→ Given instruction
Answer with a single number: how many lines in the listing below include "script"?
******
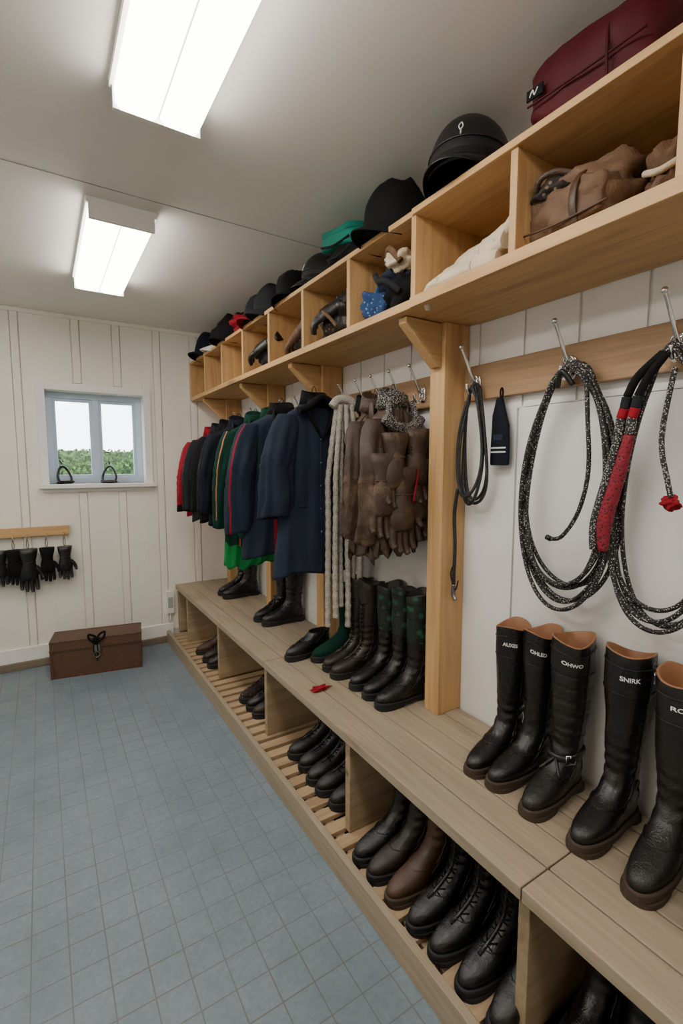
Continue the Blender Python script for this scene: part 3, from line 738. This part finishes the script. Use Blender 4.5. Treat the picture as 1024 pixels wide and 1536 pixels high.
# maroon bag: one soft body with zip line, strap and side pleat
b=B()
b.blob((0,0,.082),(.135,.165,.090),MAR,e=.5,nz=.05,seed=3,flat=0,nu=64,nv=40)
b.blob((.03,-.03,.112),(.10,.125,.068),MAR,e=.6,nz=.08,seed=6,nu=48,nv=28)
b.tube([(-.137,.14,.055),(-.141,0,.05),(-.137,-.14,.055)],.0025,MARD,sub=4)
b.tube([(-.135,-.06,.0),(-.141,-.06,.07),(-.13,-.06,.125),(-.07,-.06,.17)],.0035,MARD,n=6)
b.tube([(.06,.09,.16),(.0,.04,.182),(-.01,-.03,.188),(.03,-.09,.17)],.009,MARD,flat=.5)
b.box(-.1425,-.138,.095,.14,.065,.09,BLKC)
b.tube([(-.144,.13,.071),(-.144,.122,.084),(-.144,.117,.071),(-.144,.108,.084)],.0015,PRINT,n=5)
b.obj('duffel_bag',loc=(1.24,.72,ST),rot=(0,0,math.radians(2)))
CB=sb+.03
b=B()
b.blob((0,0,.07),(.12,.14,.08),SUE,e=.7,nz=.12,seed=3,flat=0,nu=64,nv=40)
b.blob((-.01,-.03,.12),(.10,.105,.075),SUE,e=.85,nz=.16,seed=18,nu=56,nv=32)
b.blob((-.085,-.03,.075),(.045,.085,.06),SUE,e=.6,nz=.12,seed=15)
b.blob((-.075,.06,.15),(.04,.055,.030),PAT,nz=.25,seed=5)
b.tube([(-.125,-.04,.02),(-.14,-.04,.07),(-.12,-.04,.13),(-.05,-.045,.185)],.010,BRN,n=8,flat=.3)
b.tube([(-.122,.12,.05),(-.137,0,.035),(-.128,-.12,.045)],.003,BRN,n=6)
b.tube([(-.09,.10,.13),(-.12,.07,.17),(-.11,.03,.18),(-.08,.0,.17)],.008,SUE2)
b.obj('leather_saddle_bag',loc=(1.26,.775,CB))
b=B(); b.blob((0,0,.05),(.09,.05,.06),SUE,nz=.2,seed=2,flat=0); b.blob((-.01,0,.12),(.07,.045,.055),SUE,nz=.15,seed=22); b.tube([(-.07,.04,.10),(-.085,0,.085),(-.07,-.04,.10)],.008,CREAM)
b.obj('folded_suede_cap',loc=(1.28,.575,CB))
b=B(); b.blob((0,0,.03),(.06,.05,.03),DBR,nz=.3,seed=12,flat=0); glove(b,T(-.04,0,.05,0,.1,2.8),DBR); b.obj('riding_glove_pair',loc=(1.22,.2,CB))
b=B()
b.blob((.04,0,.02),(.06,.12,.022),CREAM,nz=.2,seed=31,flat=0)
glove(b,T(-.03,.02,.034,0,0,math.radians(94),1.3)@T(0,0,0,math.radians(-35)),CREAM,curl=.7,fat=1.1)
glove(b,T(.0,.0,.072,0,.05,math.radians(84),1.3)@T(0,0,0,math.radians(-45)),CREAM,curl=.5,fat=1.1)
b.tube([(-.05,-.13,.06),(-.03,-.16,.09),(.0,-.15,.12),(.02,-.11,.12)],[.016,.02,.02,.012],CREAM,n=10)
b.obj('cream_work_gloves',loc=(1.175,1.10,CB+.004))
b=B(); b.blob((-.03,.07,.06),(.08,.06,.07),JEAN,nz=.25,seed=1,flat=0); b.blob((0,-.06,.07),(.09,.06,.085),BLKC,nz=.25,seed=2,flat=0)
b.blob((-.01,.0,.14),(.07,.07,.05),NAVY,nz=.3,seed=6); b.blob((-.03,-.05,.185),(.06,.05,.04),CREAM,nz=.25,seed=4)
b.tube([(-.07,-.09,.17),(-.09,-.05,.22),(-.06,0,.19)],.012,SUE); b.tube([(-.08,-.1,.06),(-.11,-.06,.10),(-.10,0,.12),(-.08,.05,.16)],.012,GRYC)
b.obj('rolled_clothing_bundle',loc=(1.21,1.50,CB))
b=B(); b.blob((0,.03,.06),(.09,.10,.075),PAT,nz=.22,seed=11,flat=0); b.blob((0,-.04,.11),(.08,.08,.08),DBR,nz=.25,seed=12); glove(b,T(-.08,-.02,.12,0,.4,math.radians(120),1.1)@T(0,0,0,-.7),BLK2,fat=1.4)
b.tube([(-.10,-.1,.03),(-.12,-.03,.10),(-.09,.05,.12)],.008,SUE); b.obj('glove_stack',loc=(1.21,1.90,CB))
b=B(); b.blob((0,0,.05),(.06,.05,.06),PAT,nz=.3,seed=13,flat=0); glove(b,T(-.05,0,.09,0,.5,math.radians(100),1)@T(0,0,0,-.7),SUE,fat=1.3); b.obj('work_glove',loc=(1.19,2.24,CB))
b=B(); b.blob((0,0,.07),(.08,.10,.085),GRYC,nz=.25,seed=15,flat=0); glove(b,T(-.07,-.02,.12,0,.3,math.radians(110),1.2)@T(0,0,0,-.7),BLK2,fat=1.3); b.obj('glove_stack',loc=(1.2,2.66,CB))
# ------------------------------------------------------------------ back wall peg rail + gloves
b=B(); b.box(-.75,.165,YB-.05,YB-.0195,.985,1.05,W_SHX)
PX=[-.62,-.50,-.38,-.275,-.19,-.105,.012,.125]
for x in PX:
    b.tube([(x,YB-.05,1.0),(x,YB-.075,.995),(x,YB-.08,.975),(x,YB-.07,.96)],.004,M_BRASS,n=6)
b.obj('peg_rail',bevel=.004)
for i,x in enumerate(PX):
    b=B(); b.tube([(0,0,.04),(.006,0,.0),(0,0,-.03),(-.006,0,.0)],.0025,SUE,closed=True,n=5)
    s=1.25 if i in(5,0) else 1.0
    glove(b,T(0,0,-.03-.13*s,0,pi/2,pi/2+ (.1 if i%2 else -.1),s),BLK2 if i%2 else BLKC,curl=.2,fat=1.5)
    b.obj('hanging_glove',loc=(x,YB-.078,.93))
def stirrup(loc,yaw):
    b=B()
    b.tube([(-.045,0,.012),(-.05,0,.05),(-.03,0,.105),(0,0,.13),(.03,0,.105),(.05,0,.05),(.045,0,.012)],.009,BLK,n=8)
    b.box(-.055,.055,-.022,.022,0,.014,BLK); b.tube([(-.012,0,.13),(-.012,0,.15),(.012,0,.15),(.012,0,.13)],.004,M_STEEL,n=6)
    b.tube([(0,0,.15),(-.01,.005,.18)],.006,BLK,sub=1)
    b.obj('stirrup_iron',loc=loc,rot=(-.25,0,yaw))
stirrup((.16,YB+.0,wz0+.006),.5); stirrup((.455,YB+.0,wz0+.006),-.4)
b=B(); b.box(.845,.905,YB-.05,YB-.0005,.25,.44,M_WHITE); b.box(.855,.895,YB-.054,YB-.05,.30,.39,M_SEAM); b.tube([(.875,YB-.02,.25),(.875,YB-.03,.18)],.008,M_WHITE,sub=1); b.obj('junction_box',bevel=.004)
# chest
b=B(); L,D,H=.58,.23,.265
b.box(0,L,0,D,.006,.20,WICK); b.box(-.005,L+.005,-.006,D+.004,.203,H,WICK)
b.box(-.008,L+.008,-.009,D+.006,.196,.207,CHT)
for x in(-.006,L-.012): 
    for y in(-.006,D-.012): b.box(x,x+.018,y,y+.018,0,.2,CHT)
b.box(-.006,L+.006,-.008,.004,0,.014,CHT); b.box(-.006,L+.006,-.009,.004,H-.012,H+.002,CHT)
b.box(-.006,L+.006,D-.006,D+.006,H-.012,H+.002,CHT); b.box(-.007,.008,0,D,H-.012,H+.002,CHT); b.box(L-.008,L+.007,0,D,H-.012,H+.002,CHT)
cx=L*.5
b.tube([(cx,-.012,.22),(cx-.04,-.02,.26),(cx-.05,.0,.29),(cx-.01,.0,.275),(cx,-.012,.25)],.008,BLKC)
b.tube([(cx,-.012,.25),(cx+.02,.0,.285),(cx+.055,.0,.30),(cx+.045,-.015,.26),(cx,-.014,.23)],.008,BLKC)
b.blob((cx,-.012,.255),(.02,.016,.02),BLKC,nz=.3)
b.tube([(cx,-.014,.24),(cx+.008,-.018,.17),(cx,-.016,.10)],.004,BLKC); b.tube([(cx-.014,-.014,.24),(cx-.02,-.018,.18),(cx-.01,-.016,.13)],.004,BLKC)
b.box(cx-.02,cx+.02,-.016,-.008,.17,.215,M_STEEL)
b.tube([(cx-.02,-.02,.15),(cx,-.022,.17),(cx+.02,-.02,.15),(cx,-.022,.125)],.004,M_STEEL,closed=True)
b.obj('wicker_chest',loc=(-.005,3.81,0),rot=(0,0,math.atan2(-.10,.575)),bevel=.003)
# ------------------------------------------------------------------ world, camera
w=bpy.data.worlds.new('sky'); bpy.context.scene.world=w; w.use_nodes=True
bg=w.node_tree.nodes['Background']; bg.inputs[0].default_value=(.88,.94,1,1); bg.inputs[1].default_value=8.0
cam=bpy.data.cameras.new('camera'); co=bpy.data.objects.new('camera',cam); bpy.context.collection.objects.link(co)
co.location=(0,0,1.5); co.rotation_euler=(math.radians(90-5.6),0,math.radians(-32.2))
cam.sensor_fit='VERTICAL'; cam.sensor_height=36; cam.lens=715/1536*36; cam.clip_start=.02
bpy.context.scene.camera=co
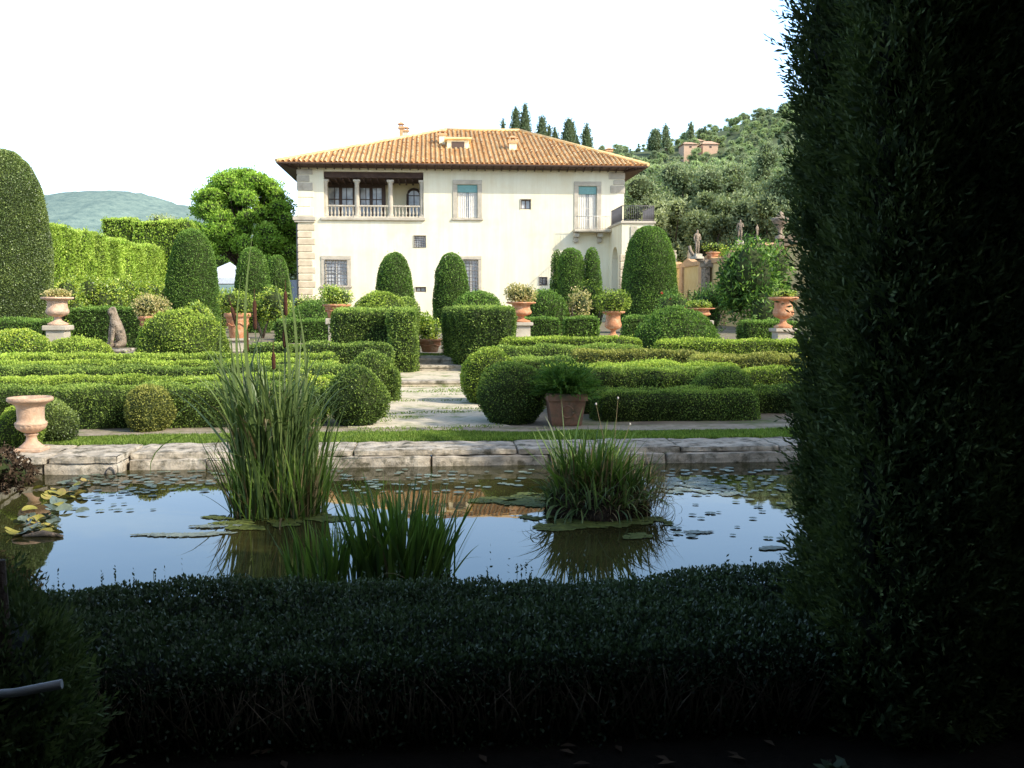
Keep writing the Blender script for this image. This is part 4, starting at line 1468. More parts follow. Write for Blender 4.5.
******
→ Answer below
2